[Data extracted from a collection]
::::::::
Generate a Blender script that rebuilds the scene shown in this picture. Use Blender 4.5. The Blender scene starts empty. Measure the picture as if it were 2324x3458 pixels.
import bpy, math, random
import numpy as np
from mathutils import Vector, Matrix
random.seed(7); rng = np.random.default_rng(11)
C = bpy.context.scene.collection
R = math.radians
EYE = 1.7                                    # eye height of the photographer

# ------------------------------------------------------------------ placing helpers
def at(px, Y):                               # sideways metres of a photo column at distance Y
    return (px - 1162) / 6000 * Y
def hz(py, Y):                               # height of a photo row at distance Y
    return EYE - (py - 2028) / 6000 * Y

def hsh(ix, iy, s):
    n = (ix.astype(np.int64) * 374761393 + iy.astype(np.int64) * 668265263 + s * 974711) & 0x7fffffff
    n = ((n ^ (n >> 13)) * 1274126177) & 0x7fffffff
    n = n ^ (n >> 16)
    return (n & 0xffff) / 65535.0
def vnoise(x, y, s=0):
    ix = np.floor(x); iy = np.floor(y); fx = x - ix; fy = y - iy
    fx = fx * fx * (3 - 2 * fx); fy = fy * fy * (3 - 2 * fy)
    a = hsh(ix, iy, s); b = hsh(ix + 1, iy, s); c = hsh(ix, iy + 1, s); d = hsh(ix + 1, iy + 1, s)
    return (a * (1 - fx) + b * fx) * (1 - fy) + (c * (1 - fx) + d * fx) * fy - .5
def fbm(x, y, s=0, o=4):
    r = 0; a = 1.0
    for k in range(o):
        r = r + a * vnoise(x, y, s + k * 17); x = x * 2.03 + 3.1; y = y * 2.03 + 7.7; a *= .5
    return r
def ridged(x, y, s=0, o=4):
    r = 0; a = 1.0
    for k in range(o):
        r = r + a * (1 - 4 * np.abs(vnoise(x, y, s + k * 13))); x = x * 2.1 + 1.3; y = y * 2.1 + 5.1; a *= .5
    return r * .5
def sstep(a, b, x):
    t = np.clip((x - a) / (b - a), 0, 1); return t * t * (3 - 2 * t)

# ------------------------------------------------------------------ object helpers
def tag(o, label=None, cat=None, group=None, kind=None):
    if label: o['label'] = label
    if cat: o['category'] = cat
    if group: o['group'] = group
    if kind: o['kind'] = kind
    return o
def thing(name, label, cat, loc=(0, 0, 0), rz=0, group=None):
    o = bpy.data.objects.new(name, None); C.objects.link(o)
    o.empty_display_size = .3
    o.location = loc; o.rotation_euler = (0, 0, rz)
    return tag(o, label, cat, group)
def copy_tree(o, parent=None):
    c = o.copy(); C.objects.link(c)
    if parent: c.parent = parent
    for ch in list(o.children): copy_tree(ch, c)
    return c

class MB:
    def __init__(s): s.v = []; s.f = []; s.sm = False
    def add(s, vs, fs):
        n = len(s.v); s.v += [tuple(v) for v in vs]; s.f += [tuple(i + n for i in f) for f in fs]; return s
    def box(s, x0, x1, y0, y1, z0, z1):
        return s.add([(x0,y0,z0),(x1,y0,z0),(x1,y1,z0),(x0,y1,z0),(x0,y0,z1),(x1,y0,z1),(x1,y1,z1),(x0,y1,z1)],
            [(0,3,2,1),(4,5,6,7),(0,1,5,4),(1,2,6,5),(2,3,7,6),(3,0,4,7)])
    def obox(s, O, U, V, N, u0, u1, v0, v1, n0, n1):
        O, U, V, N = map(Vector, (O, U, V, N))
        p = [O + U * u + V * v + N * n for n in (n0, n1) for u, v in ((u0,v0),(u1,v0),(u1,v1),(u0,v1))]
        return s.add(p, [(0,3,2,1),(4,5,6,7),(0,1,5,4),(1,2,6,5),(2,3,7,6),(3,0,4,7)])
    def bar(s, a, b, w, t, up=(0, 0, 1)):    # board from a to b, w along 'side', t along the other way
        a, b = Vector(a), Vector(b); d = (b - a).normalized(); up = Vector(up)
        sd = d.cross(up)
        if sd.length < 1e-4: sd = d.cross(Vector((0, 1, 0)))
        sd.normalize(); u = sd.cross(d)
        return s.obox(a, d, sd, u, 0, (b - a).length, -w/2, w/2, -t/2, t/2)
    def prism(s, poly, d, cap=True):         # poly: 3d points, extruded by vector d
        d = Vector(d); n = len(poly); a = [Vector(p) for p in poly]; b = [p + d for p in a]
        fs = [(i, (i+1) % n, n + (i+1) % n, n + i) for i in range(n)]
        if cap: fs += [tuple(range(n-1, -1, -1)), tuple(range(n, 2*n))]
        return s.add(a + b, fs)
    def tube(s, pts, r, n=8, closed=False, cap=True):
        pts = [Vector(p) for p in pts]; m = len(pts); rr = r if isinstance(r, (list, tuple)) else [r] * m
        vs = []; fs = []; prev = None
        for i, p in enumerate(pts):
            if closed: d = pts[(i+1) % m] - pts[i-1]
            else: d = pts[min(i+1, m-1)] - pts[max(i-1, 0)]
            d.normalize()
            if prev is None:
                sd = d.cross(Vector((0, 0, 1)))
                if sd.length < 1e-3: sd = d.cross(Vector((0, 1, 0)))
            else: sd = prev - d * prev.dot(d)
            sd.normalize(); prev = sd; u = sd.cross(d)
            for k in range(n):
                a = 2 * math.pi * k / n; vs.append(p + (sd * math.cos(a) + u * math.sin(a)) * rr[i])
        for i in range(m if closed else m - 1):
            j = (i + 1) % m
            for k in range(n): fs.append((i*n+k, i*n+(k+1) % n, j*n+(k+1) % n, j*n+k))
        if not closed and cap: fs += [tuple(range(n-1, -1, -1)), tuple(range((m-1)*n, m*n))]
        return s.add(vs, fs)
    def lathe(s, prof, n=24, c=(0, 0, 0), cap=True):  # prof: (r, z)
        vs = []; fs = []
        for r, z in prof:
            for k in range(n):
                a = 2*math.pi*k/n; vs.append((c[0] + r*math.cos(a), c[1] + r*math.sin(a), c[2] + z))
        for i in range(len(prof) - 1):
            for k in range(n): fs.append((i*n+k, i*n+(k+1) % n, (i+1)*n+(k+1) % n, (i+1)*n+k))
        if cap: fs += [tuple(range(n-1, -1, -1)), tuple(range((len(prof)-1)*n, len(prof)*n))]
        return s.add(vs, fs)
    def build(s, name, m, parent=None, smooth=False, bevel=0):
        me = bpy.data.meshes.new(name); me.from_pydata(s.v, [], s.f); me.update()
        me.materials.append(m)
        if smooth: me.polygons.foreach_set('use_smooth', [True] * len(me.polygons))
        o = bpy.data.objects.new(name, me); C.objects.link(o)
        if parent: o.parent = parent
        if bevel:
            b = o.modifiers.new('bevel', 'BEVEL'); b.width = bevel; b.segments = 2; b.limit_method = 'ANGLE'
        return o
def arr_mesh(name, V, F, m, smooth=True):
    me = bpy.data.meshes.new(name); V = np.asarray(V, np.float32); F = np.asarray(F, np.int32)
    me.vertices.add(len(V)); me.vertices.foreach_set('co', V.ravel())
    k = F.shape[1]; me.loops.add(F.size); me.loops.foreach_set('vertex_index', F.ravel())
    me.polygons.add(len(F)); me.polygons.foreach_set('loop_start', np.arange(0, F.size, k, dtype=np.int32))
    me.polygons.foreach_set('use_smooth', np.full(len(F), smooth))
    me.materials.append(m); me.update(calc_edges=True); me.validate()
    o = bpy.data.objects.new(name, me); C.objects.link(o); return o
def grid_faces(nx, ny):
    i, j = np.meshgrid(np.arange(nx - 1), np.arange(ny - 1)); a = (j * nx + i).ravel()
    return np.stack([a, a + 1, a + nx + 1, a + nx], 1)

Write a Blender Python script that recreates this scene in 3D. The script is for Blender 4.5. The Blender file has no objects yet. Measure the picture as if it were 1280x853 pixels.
::::::::
> _What you should do_: Reproduce the records word for word.

> _Exercise answer_:
Generate a Blender script that rebuilds the scene shown in this picture. Use Blender 4.5. The Blender scene starts empty. Measure the picture as if it were 2324x3458 pixels.
import bpy, math, random
import numpy as np
from mathutils import Vector, Matrix
random.seed(7); rng = np.random.default_rng(11)
C = bpy.context.scene.collection
R = math.radians
EYE = 1.7                                    # eye height of the photographer

# ------------------------------------------------------------------ placing helpers
def at(px, Y):                               # sideways metres of a photo column at distance Y
    return (px - 1162) / 6000 * Y
def hz(py, Y):                               # height of a photo row at distance Y
    return EYE - (py - 2028) / 6000 * Y

def hsh(ix, iy, s):
    n = (ix.astype(np.int64) * 374761393 + iy.astype(np.int64) * 668265263 + s * 974711) & 0x7fffffff
    n = ((n ^ (n >> 13)) * 1274126177) & 0x7fffffff
    n = n ^ (n >> 16)
    return (n & 0xffff) / 65535.0
def vnoise(x, y, s=0):
    ix = np.floor(x); iy = np.floor(y); fx = x - ix; fy = y - iy
    fx = fx * fx * (3 - 2 * fx); fy = fy * fy * (3 - 2 * fy)
    a = hsh(ix, iy, s); b = hsh(ix + 1, iy, s); c = hsh(ix, iy + 1, s); d = hsh(ix + 1, iy + 1, s)
    return (a * (1 - fx) + b * fx) * (1 - fy) + (c * (1 - fx) + d * fx) * fy - .5
def fbm(x, y, s=0, o=4):
    r = 0; a = 1.0
    for k in range(o):
        r = r + a * vnoise(x, y, s + k * 17); x = x * 2.03 + 3.1; y = y * 2.03 + 7.7; a *= .5
    return r
def ridged(x, y, s=0, o=4):
    r = 0; a = 1.0
    for k in range(o):
        r = r + a * (1 - 4 * np.abs(vnoise(x, y, s + k * 13))); x = x * 2.1 + 1.3; y = y * 2.1 + 5.1; a *= .5
    return r * .5
def sstep(a, b, x):
    t = np.clip((x - a) / (b - a), 0, 1); return t * t * (3 - 2 * t)

# ------------------------------------------------------------------ object helpers
def tag(o, label=None, cat=None, group=None, kind=None):
    if label: o['label'] = label
    if cat: o['category'] = cat
    if group: o['group'] = group
    if kind: o['kind'] = kind
    return o
def thing(name, label, cat, loc=(0, 0, 0), rz=0, group=None):
    o = bpy.data.objects.new(name, None); C.objects.link(o)
    o.empty_display_size = .3
    o.location = loc; o.rotation_euler = (0, 0, rz)
    return tag(o, label, cat, group)
def copy_tree(o, parent=None):
    c = o.copy(); C.objects.link(c)
    if parent: c.parent = parent
    for ch in list(o.children): copy_tree(ch, c)
    return c

class MB:
    def __init__(s): s.v = []; s.f = []; s.sm = False
    def add(s, vs, fs):
        n = len(s.v); s.v += [tuple(v) for v in vs]; s.f += [tuple(i + n for i in f) for f in fs]; return s
    def box(s, x0, x1, y0, y1, z0, z1):
        return s.add([(x0,y0,z0),(x1,y0,z0),(x1,y1,z0),(x0,y1,z0),(x0,y0,z1),(x1,y0,z1),(x1,y1,z1),(x0,y1,z1)],
            [(0,3,2,1),(4,5,6,7),(0,1,5,4),(1,2,6,5),(2,3,7,6),(3,0,4,7)])
    def obox(s, O, U, V, N, u0, u1, v0, v1, n0, n1):
        O, U, V, N = map(Vector, (O, U, V, N))
        p = [O + U * u + V * v + N * n for n in (n0, n1) for u, v in ((u0,v0),(u1,v0),(u1,v1),(u0,v1))]
        return s.add(p, [(0,3,2,1),(4,5,6,7),(0,1,5,4),(1,2,6,5),(2,3,7,6),(3,0,4,7)])
    def bar(s, a, b, w, t, up=(0, 0, 1)):    # board from a to b, w along 'side', t along the other way
        a, b = Vector(a), Vector(b); d = (b - a).normalized(); up = Vector(up)
        sd = d.cross(up)
        if sd.length < 1e-4: sd = d.cross(Vector((0, 1, 0)))
        sd.normalize(); u = sd.cross(d)
        return s.obox(a, d, sd, u, 0, (b - a).length, -w/2, w/2, -t/2, t/2)
    def prism(s, poly, d, cap=True):         # poly: 3d points, extruded by vector d
        d = Vector(d); n = len(poly); a = [Vector(p) for p in poly]; b = [p + d for p in a]
        fs = [(i, (i+1) % n, n + (i+1) % n, n + i) for i in range(n)]
        if cap: fs += [tuple(range(n-1, -1, -1)), tuple(range(n, 2*n))]
        return s.add(a + b, fs)
    def tube(s, pts, r, n=8, closed=False, cap=True):
        pts = [Vector(p) for p in pts]; m = len(pts); rr = r if isinstance(r, (list, tuple)) else [r] * m
        vs = []; fs = []; prev = None
        for i, p in enumerate(pts):
            if closed: d = pts[(i+1) % m] - pts[i-1]
            else: d = pts[min(i+1, m-1)] - pts[max(i-1, 0)]
            d.normalize()
            if prev is None:
                sd = d.cross(Vector((0, 0, 1)))
                if sd.length < 1e-3: sd = d.cross(Vector((0, 1, 0)))
            else: sd = prev - d * prev.dot(d)
            sd.normalize(); prev = sd; u = sd.cross(d)
            for k in range(n):
                a = 2 * math.pi * k / n; vs.append(p + (sd * math.cos(a) + u * math.sin(a)) * rr[i])
        for i in range(m if closed else m - 1):
            j = (i + 1) % m
            for k in range(n): fs.append((i*n+k, i*n+(k+1) % n, j*n+(k+1) % n, j*n+k))
        if not closed and cap: fs += [tuple(range(n-1, -1, -1)), tuple(range((m-1)*n, m*n))]
        return s.add(vs, fs)
    def lathe(s, prof, n=24, c=(0, 0, 0), cap=True):  # prof: (r, z)
        vs = []; fs = []
        for r, z in prof:
            for k in range(n):
                a = 2*math.pi*k/n; vs.append((c[0] + r*math.cos(a), c[1] + r*math.sin(a), c[2] + z))
        for i in range(len(prof) - 1):
            for k in range(n): fs.append((i*n+k, i*n+(k+1) % n, (i+1)*n+(k+1) % n, (i+1)*n+k))
        if cap: fs += [tuple(range(n-1, -1, -1)), tuple(range((len(prof)-1)*n, len(prof)*n))]
        return s.add(vs, fs)
    def build(s, name, m, parent=None, smooth=False, bevel=0):
        me = bpy.data.meshes.new(name); me.from_pydata(s.v, [], s.f); me.update()
        me.materials.append(m)
        if smooth: me.polygons.foreach_set('use_smooth', [True] * len(me.polygons))
        o = bpy.data.objects.new(name, me); C.objects.link(o)
        if parent: o.parent = parent
        if bevel:
            b = o.modifiers.new('bevel', 'BEVEL'); b.width = bevel; b.segments = 2; b.limit_method = 'ANGLE'
        return o
def arr_mesh(name, V, F, m, smooth=True):
    me = bpy.data.meshes.new(name); V = np.asarray(V, np.float32); F = np.asarray(F, np.int32)
    me.vertices.add(len(V)); me.vertices.foreach_set('co', V.ravel())
    k = F.shape[1]; me.loops.add(F.size); me.loops.foreach_set('vertex_index', F.ravel())
    me.polygons.add(len(F)); me.polygons.foreach_set('loop_start', np.arange(0, F.size, k, dtype=np.int32))
    me.polygons.foreach_set('use_smooth', np.full(len(F), smooth))
    me.materials.append(m); me.update(calc_edges=True); me.validate()
    o = bpy.data.objects.new(name, me); C.objects.link(o); return o
def grid_faces(nx, ny):
    i, j = np.meshgrid(np.arange(nx - 1), np.arange(ny - 1)); a = (j * nx + i).ravel()
    return np.stack([a, a + 1, a + nx + 1, a + nx], 1)

Write a Blender Python script that recreates this scene in 3D. The script is for Blender 4.5. The Blender file has no objects yet. Measure the picture as if it were 1280x853 pixels.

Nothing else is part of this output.